Kebijakan tersebut sangat mungkin diwujudkan dengan integrasi kebijakan antara Kementerian Agama dengan Kementerian Hukum dan HAM. Secara teknis Nota Kesepahaman antara Menteri Agama dan Menteri Hukum dan HAM telah tersedia. Berikutnya dibutuhkan Perjanjian Kerjasama antara Direktur Jenderal Imigrasi dengan Direkur Jenderal Penyelenggaraan Haji dan Umrah. Perjanjian Kerjasama tersebut tentu perlu dukungan dari maskapai perbangan umrah, karena akan mengatur teknis pelaksanaan kebijakan onboard clearance bagi Jemaah umrah di dalam pesawat.

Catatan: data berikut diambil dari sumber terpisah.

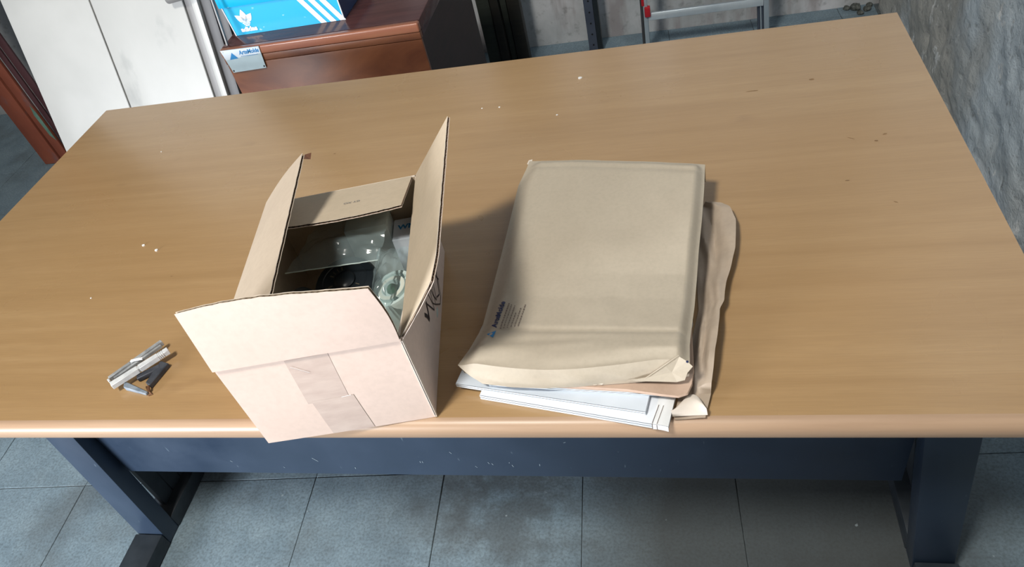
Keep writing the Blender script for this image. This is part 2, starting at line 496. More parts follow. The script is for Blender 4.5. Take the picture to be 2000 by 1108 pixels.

Jemaah dan pelaku usaha patut berharap kebijakan tersebut dapat direalisasikan. Jika onboard clearance bagi Jemaah umrah, maka akan sangat membantu bagi Jemaah umrah. Kebijakan tersebut juga bisa menjadi sebuah lompatan peningkatan pelayanan kepada jemaah umrah dalam upaya pemerintah meningkatkan kualitas penyelenggaraan perjalanan ibadah umrah.